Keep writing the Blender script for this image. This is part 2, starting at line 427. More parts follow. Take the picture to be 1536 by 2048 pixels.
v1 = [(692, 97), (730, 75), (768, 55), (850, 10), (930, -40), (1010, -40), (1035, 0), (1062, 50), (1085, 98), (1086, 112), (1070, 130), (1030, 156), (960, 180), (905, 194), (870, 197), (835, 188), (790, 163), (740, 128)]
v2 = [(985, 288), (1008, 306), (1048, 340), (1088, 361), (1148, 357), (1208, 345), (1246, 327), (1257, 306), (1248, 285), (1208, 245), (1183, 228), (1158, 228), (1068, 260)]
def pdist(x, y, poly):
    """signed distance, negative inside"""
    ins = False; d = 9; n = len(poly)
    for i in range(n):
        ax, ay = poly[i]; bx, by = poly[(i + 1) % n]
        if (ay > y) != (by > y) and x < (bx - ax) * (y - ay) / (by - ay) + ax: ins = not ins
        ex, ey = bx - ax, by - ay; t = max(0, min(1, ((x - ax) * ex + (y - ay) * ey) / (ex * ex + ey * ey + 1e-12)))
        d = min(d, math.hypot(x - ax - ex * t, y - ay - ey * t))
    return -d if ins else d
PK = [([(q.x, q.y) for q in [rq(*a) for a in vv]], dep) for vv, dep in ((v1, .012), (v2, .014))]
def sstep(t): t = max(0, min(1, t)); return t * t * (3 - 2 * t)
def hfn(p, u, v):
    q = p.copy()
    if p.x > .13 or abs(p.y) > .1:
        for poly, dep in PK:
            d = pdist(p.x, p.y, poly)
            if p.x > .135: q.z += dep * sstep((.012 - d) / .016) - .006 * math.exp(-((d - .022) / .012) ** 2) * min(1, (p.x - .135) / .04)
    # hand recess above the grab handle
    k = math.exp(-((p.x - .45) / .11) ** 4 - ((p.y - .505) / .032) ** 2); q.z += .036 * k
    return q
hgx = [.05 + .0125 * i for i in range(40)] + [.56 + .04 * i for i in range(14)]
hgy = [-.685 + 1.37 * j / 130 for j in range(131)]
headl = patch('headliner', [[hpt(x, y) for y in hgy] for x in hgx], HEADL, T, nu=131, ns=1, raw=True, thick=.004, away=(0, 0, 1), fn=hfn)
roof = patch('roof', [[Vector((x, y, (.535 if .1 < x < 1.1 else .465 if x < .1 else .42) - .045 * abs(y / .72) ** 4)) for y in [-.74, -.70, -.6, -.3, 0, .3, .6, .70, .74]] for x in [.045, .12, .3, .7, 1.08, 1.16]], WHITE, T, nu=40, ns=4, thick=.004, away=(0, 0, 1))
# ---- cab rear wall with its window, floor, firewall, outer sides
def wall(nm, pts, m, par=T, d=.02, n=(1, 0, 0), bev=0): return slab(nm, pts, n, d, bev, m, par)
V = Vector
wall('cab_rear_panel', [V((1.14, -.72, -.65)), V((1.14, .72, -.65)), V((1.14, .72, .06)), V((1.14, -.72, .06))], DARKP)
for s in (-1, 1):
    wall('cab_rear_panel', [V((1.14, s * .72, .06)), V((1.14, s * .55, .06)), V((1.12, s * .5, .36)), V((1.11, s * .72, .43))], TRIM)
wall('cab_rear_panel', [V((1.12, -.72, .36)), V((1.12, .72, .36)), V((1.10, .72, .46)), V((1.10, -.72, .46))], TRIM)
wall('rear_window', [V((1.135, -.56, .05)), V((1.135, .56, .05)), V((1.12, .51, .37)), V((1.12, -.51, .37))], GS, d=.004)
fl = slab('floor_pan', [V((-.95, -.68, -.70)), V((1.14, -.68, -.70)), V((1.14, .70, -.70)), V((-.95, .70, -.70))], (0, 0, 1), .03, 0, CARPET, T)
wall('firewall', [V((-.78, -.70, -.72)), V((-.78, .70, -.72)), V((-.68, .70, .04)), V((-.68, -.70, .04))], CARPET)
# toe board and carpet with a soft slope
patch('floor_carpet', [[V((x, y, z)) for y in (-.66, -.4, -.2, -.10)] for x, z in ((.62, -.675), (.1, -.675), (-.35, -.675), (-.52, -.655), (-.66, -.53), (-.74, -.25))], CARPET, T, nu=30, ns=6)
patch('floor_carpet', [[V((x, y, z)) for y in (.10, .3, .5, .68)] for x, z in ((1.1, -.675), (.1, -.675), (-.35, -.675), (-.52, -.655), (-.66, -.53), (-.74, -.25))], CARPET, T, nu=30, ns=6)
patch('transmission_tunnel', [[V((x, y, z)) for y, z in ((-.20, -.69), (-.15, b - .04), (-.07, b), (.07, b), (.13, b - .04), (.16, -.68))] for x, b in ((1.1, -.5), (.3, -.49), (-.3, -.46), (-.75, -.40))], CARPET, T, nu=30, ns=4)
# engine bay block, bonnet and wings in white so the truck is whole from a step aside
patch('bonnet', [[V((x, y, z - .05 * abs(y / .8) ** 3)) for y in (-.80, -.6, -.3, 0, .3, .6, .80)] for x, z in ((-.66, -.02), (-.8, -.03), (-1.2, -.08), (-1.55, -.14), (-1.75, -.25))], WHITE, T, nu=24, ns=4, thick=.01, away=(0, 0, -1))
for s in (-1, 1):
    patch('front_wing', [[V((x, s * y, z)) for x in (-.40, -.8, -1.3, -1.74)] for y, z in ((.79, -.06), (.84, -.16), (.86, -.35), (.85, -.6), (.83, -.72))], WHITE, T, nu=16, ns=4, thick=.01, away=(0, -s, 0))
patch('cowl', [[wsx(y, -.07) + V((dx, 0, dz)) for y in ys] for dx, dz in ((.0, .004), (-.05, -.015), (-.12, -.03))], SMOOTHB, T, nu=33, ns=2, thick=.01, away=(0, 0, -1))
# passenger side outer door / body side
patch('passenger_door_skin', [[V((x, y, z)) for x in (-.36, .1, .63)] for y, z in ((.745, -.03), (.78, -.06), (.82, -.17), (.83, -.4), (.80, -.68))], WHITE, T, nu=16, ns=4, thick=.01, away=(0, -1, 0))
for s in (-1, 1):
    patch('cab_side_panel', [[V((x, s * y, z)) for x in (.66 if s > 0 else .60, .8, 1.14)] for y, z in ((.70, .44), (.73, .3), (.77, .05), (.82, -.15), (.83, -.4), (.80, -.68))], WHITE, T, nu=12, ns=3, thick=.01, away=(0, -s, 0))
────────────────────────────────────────
• _Requirements_: Word for word, write out the data.

• _The solution_:
Keep writing the Blender script for this image. This is part 2, starting at line 427. More parts follow. Take the picture to be 1536 by 2048 pixels.
v1 = [(692, 97), (730, 75), (768, 55), (850, 10), (930, -40), (1010, -40), (1035, 0), (1062, 50), (1085, 98), (1086, 112), (1070, 130), (1030, 156), (960, 180), (905, 194), (870, 197), (835, 188), (790, 163), (740, 128)]
v2 = [(985, 288), (1008, 306), (1048, 340), (1088, 361), (1148, 357), (1208, 345), (1246, 327), (1257, 306), (1248, 285), (1208, 245), (1183, 228), (1158, 228), (1068, 260)]
def pdist(x, y, poly):
    """signed distance, negative inside"""
    ins = False; d = 9; n = len(poly)
    for i in range(n):
        ax, ay = poly[i]; bx, by = poly[(i + 1) % n]
        if (ay > y) != (by > y) and x < (bx - ax) * (y - ay) / (by - ay) + ax: ins = not ins
        ex, ey = bx - ax, by - ay; t = max(0, min(1, ((x - ax) * ex + (y - ay) * ey) / (ex * ex + ey * ey + 1e-12)))
        d = min(d, math.hypot(x - ax - ex * t, y - ay - ey * t))
    return -d if ins else d
PK = [([(q.x, q.y) for q in [rq(*a) for a in vv]], dep) for vv, dep in ((v1, .012), (v2, .014))]
def sstep(t): t = max(0, min(1, t)); return t * t * (3 - 2 * t)
def hfn(p, u, v):
    q = p.copy()
    if p.x > .13 or abs(p.y) > .1:
        for poly, dep in PK:
            d = pdist(p.x, p.y, poly)
            if p.x > .135: q.z += dep * sstep((.012 - d) / .016) - .006 * math.exp(-((d - .022) / .012) ** 2) * min(1, (p.x - .135) / .04)
    # hand recess above the grab handle
    k = math.exp(-((p.x - .45) / .11) ** 4 - ((p.y - .505) / .032) ** 2); q.z += .036 * k
    return q
hgx = [.05 + .0125 * i for i in range(40)] + [.56 + .04 * i for i in range(14)]
hgy = [-.685 + 1.37 * j / 130 for j in range(131)]
headl = patch('headliner', [[hpt(x, y) for y in hgy] for x in hgx], HEADL, T, nu=131, ns=1, raw=True, thick=.004, away=(0, 0, 1), fn=hfn)
roof = patch('roof', [[Vector((x, y, (.535 if .1 < x < 1.1 else .465 if x < .1 else .42) - .045 * abs(y / .72) ** 4)) for y in [-.74, -.70, -.6, -.3, 0, .3, .6, .70, .74]] for x in [.045, .12, .3, .7, 1.08, 1.16]], WHITE, T, nu=40, ns=4, thick=.004, away=(0, 0, 1))
# ---- cab rear wall with its window, floor, firewall, outer sides
def wall(nm, pts, m, par=T, d=.02, n=(1, 0, 0), bev=0): return slab(nm, pts, n, d, bev, m, par)
V = Vector
wall('cab_rear_panel', [V((1.14, -.72, -.65)), V((1.14, .72, -.65)), V((1.14, .72, .06)), V((1.14, -.72, .06))], DARKP)
for s in (-1, 1):
    wall('cab_rear_panel', [V((1.14, s * .72, .06)), V((1.14, s * .55, .06)), V((1.12, s * .5, .36)), V((1.11, s * .72, .43))], TRIM)
wall('cab_rear_panel', [V((1.12, -.72, .36)), V((1.12, .72, .36)), V((1.10, .72, .46)), V((1.10, -.72, .46))], TRIM)
wall('rear_window', [V((1.135, -.56, .05)), V((1.135, .56, .05)), V((1.12, .51, .37)), V((1.12, -.51, .37))], GS, d=.004)
fl = slab('floor_pan', [V((-.95, -.68, -.70)), V((1.14, -.68, -.70)), V((1.14, .70, -.70)), V((-.95, .70, -.70))], (0, 0, 1), .03, 0, CARPET, T)
wall('firewall', [V((-.78, -.70, -.72)), V((-.78, .70, -.72)), V((-.68, .70, .04)), V((-.68, -.70, .04))], CARPET)
# toe board and carpet with a soft slope
patch('floor_carpet', [[V((x, y, z)) for y in (-.66, -.4, -.2, -.10)] for x, z in ((.62, -.675), (.1, -.675), (-.35, -.675), (-.52, -.655), (-.66, -.53), (-.74, -.25))], CARPET, T, nu=30, ns=6)
patch('floor_carpet', [[V((x, y, z)) for y in (.10, .3, .5, .68)] for x, z in ((1.1, -.675), (.1, -.675), (-.35, -.675), (-.52, -.655), (-.66, -.53), (-.74, -.25))], CARPET, T, nu=30, ns=6)
patch('transmission_tunnel', [[V((x, y, z)) for y, z in ((-.20, -.69), (-.15, b - .04), (-.07, b), (.07, b), (.13, b - .04), (.16, -.68))] for x, b in ((1.1, -.5), (.3, -.49), (-.3, -.46), (-.75, -.40))], CARPET, T, nu=30, ns=4)
# engine bay block, bonnet and wings in white so the truck is whole from a step aside
patch('bonnet', [[V((x, y, z - .05 * abs(y / .8) ** 3)) for y in (-.80, -.6, -.3, 0, .3, .6, .80)] for x, z in ((-.66, -.02), (-.8, -.03), (-1.2, -.08), (-1.55, -.14), (-1.75, -.25))], WHITE, T, nu=24, ns=4, thick=.01, away=(0, 0, -1))
for s in (-1, 1):
    patch('front_wing', [[V((x, s * y, z)) for x in (-.40, -.8, -1.3, -1.74)] for y, z in ((.79, -.06), (.84, -.16), (.86, -.35), (.85, -.6), (.83, -.72))], WHITE, T, nu=16, ns=4, thick=.01, away=(0, -s, 0))
patch('cowl', [[wsx(y, -.07) + V((dx, 0, dz)) for y in ys] for dx, dz in ((.0, .004), (-.05, -.015), (-.12, -.03))], SMOOTHB, T, nu=33, ns=2, thick=.01, away=(0, 0, -1))
# passenger side outer door / body side
patch('passenger_door_skin', [[V((x, y, z)) for x in (-.36, .1, .63)] for y, z in ((.745, -.03), (.78, -.06), (.82, -.17), (.83, -.4), (.80, -.68))], WHITE, T, nu=16, ns=4, thick=.01, away=(0, -1, 0))
for s in (-1, 1):
    patch('cab_side_panel', [[V((x, s * y, z)) for x in (.66 if s > 0 else .60, .8, 1.14)] for y, z in ((.70, .44), (.73, .3), (.77, .05), (.82, -.15), (.83, -.4), (.80, -.68))], WHITE, T, nu=12, ns=3, thick=.01, away=(0, -s, 0))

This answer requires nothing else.